Pedro Wayne pôde, assim, ainda que no âmbito privado e sem pretensões de
torná-lo público, dar vazão a um texto inteiramente revolucionário que,
passados quase setenta anos de sua elaboração, mostra-se ainda novo e inovador,
como se tivesse vindo à luz há muito pouco tempo. Como foi capaz de elaborá-lo?

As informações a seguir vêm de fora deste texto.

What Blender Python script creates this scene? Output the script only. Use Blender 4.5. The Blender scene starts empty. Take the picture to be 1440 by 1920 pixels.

Provavelmente porque era (e o mesmo pode-se dizer de sua família, tenham sido
os ascendentes ou os descendentes) um homem letrado, amante do livro e da
leitura. Sua sensibilidade de poeta, agudizada pelo universo em que vivia, bastou
para motivar, de maneira até certo ponto espontânea, o aparecimento de tal
obra.
Obra que, agora, temos o privilégio de conhecer e apreciar. Devemos ser
muito gratos a Cristina Maria Rosa, que nos propiciou o acesso a esse valioso
material, ainda mais valorizado por ter sido objeto de tratamento qualificado
por parte de uma pesquisadora, ela também, pessoa sensível e amante das letras.
Regina Zilberman - UFRGS; FAPA
[1] NANQUINOTE [VERÍSSIMO,
Érico]. Meu ABC. Porto Alegre: Livraria do Globo, 1936. Curiosamente, essa abertura
do livro guarda alguma semelhança com o capítulo inicial de Clarissa, de mesmo
autor, publicado em 1933.
[2] MEIRELES, Cecília; CASTRO, Josué. A
festa das letras. Rio de Janeiro: Nova Fronteira, 1996. A edição original data
de 1937.
[3] QUINTANA, Mario. O
batalhão das letras. Porto Alegre: Livraria do Globo, 1946.